By Amanda Lee


DBS Group reported better-than-expected net profit in the first quarter but cautioned that the outlook was uncertain amid global instability stemming from the conflict in the Middle East.

The warning by Singapore's largest bank comes as the city-state, a small, trade-dependent hub, braces for the economic fallout of the energy shock triggered by the Iran war. The country could face slower growth and higher inflation, and a volatile global environment would weigh on Singapore's key trade partners, leading to weaker trading activity.

The war in the Middle East and potential second-order effects have added uncertainty to the outlook, DBS Chief Executive Tan Su Shan said Thursday. However, the bank's Middle East exposure is limited, and stress tests show that our credit portfolio remains sound, she said.

"I'd like to think that we have built a fortress balance sheet, so we are underpinned by a very strong foundation that will weather the storms ahead," Tan said on an earnings call.

Her comments came shortly after the bank, which is also Southeast Asia's largest by assets, posted higher net profit for the three months ended March.

Net profit rose 1.1% from a year earlier to 2.93 billion Singapore dollars, equivalent to US$2.29 billion, DBS said Thursday. That beat the S$2.78 billion consensus estimate in a Visible Alpha poll. Total income edged 0.7% higher to S$5.95 billion.

Net interest income--the difference between what banks earn on loans and pay on deposits--for its commercial book fell 6.6% to S$3.48 billion.

Meanwhile, commercial book net fee and commission income rose 16% to S$1.48 billion, and commercial book treasury customer sales and other income rose 9.85% to S$602 million. The bank's strong wealth-management performance drove fee income and treasury customer sales to new highs, it said.
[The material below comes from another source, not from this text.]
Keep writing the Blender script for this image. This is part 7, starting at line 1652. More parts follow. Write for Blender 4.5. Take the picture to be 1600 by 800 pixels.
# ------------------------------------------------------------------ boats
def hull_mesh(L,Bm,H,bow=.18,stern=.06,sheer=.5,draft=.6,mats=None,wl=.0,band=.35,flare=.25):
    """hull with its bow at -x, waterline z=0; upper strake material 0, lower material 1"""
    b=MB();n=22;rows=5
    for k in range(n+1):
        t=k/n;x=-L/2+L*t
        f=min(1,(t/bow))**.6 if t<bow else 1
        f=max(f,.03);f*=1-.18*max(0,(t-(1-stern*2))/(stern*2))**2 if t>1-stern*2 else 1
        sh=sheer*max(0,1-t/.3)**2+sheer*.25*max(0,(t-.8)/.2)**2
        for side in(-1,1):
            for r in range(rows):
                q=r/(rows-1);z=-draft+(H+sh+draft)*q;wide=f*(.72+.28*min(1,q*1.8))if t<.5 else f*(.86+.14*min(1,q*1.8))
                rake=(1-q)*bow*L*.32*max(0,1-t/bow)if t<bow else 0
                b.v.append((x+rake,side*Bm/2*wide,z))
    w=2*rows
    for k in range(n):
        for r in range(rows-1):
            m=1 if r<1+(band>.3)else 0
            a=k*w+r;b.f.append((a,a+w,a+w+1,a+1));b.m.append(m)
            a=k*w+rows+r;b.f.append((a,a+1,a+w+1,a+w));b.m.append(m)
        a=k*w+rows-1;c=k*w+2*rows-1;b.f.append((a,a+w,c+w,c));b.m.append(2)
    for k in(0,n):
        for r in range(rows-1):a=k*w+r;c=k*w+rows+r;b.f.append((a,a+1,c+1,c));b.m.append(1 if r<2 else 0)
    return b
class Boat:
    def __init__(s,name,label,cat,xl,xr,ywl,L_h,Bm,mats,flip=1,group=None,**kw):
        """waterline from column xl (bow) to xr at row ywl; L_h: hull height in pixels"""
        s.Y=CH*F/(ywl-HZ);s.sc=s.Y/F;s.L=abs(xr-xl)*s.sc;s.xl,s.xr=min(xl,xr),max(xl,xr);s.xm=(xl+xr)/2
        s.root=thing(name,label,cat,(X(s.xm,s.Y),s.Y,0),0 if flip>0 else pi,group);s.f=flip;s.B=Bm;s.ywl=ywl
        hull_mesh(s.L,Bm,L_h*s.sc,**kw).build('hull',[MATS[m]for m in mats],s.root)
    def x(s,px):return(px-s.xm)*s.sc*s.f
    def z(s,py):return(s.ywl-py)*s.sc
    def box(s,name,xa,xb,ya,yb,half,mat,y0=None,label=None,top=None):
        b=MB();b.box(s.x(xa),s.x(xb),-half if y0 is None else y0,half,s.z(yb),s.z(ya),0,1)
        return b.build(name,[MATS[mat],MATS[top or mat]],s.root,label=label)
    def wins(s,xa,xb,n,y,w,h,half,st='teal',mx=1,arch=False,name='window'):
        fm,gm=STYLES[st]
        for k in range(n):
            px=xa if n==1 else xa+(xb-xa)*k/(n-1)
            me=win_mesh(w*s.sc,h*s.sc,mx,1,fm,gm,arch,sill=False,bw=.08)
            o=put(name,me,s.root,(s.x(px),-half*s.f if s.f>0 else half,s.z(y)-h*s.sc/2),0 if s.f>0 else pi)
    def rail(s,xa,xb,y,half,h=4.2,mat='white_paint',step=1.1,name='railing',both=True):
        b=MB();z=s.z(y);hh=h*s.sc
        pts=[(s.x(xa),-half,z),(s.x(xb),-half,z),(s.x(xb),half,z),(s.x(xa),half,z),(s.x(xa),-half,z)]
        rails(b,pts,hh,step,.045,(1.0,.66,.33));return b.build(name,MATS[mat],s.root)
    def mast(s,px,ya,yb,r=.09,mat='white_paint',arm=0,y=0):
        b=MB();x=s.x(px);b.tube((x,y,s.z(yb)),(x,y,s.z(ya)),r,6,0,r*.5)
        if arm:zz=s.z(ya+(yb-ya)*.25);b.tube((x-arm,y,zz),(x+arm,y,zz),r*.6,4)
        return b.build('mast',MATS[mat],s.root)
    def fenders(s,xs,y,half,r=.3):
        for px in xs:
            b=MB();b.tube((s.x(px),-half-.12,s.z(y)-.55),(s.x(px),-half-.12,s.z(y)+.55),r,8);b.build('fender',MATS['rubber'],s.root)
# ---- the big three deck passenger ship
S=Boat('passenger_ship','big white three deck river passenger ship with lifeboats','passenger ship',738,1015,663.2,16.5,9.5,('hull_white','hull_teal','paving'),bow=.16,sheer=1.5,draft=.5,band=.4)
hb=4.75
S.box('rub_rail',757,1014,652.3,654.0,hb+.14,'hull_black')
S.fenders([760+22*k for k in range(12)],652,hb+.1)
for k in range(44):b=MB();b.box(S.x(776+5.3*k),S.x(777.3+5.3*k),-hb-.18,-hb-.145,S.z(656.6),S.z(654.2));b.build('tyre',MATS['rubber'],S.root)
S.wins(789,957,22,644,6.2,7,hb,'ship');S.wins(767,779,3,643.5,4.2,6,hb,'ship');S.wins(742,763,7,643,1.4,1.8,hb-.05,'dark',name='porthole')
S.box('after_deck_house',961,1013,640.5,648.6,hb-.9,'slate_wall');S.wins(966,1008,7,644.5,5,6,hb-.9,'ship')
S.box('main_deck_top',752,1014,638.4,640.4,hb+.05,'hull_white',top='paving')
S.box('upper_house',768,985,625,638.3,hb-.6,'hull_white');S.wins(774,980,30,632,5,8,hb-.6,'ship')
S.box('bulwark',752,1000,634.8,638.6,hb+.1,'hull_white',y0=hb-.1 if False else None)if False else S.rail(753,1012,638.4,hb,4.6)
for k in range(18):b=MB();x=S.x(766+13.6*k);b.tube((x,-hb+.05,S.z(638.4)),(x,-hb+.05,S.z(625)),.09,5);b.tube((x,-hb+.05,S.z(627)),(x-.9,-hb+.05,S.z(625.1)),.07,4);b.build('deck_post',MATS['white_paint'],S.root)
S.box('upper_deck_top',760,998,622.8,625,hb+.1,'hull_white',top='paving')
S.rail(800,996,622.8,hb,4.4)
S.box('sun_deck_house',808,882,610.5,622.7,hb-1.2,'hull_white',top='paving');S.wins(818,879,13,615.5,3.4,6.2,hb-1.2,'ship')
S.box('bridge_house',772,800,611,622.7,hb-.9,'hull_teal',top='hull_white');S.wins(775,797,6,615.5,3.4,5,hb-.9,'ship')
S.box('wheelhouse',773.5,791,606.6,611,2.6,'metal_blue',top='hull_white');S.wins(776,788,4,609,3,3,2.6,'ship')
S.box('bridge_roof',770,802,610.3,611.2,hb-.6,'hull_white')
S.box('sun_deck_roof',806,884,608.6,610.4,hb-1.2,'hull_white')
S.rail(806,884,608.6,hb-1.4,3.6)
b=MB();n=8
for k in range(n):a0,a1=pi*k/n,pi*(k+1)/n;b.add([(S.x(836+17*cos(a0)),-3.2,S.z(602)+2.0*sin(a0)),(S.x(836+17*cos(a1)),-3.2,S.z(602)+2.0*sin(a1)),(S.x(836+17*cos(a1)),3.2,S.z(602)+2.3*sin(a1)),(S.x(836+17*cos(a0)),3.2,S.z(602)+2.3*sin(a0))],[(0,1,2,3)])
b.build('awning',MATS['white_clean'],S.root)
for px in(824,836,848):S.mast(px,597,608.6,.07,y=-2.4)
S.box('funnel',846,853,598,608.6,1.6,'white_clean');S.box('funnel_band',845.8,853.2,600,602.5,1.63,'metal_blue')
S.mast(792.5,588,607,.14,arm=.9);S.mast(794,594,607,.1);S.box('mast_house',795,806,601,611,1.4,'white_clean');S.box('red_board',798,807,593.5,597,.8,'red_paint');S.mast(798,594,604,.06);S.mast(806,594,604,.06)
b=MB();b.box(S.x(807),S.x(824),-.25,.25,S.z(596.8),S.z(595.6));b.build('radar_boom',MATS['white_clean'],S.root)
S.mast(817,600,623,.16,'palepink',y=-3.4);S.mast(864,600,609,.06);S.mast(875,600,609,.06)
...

Tan said DBS has been quite aggressive in expanding its wealth footprint, adding that the bank has launched new wealth centers in China, Hong Kong and Taiwan. The bank's total income this year should be at or around 2025 levels, she said.

Analysts say Singapore lenders stand to benefit indirectly from the conflict as investors look for stability.

DBS on Thursday offered a more nuanced forecast for full-year net profit, after previously guiding for a slightly weaker bottom line.

"Things may still pan out as far as we can see," said Chief Financial Officer Chng Sok Hui. "It's actually turned slightly more positive than the last guidance...they are getting close to 2025 levels."

DBS shares rose as much as 4.3% to S$59.00 after the results, putting the stock within striking distance of its all-time high reached in January.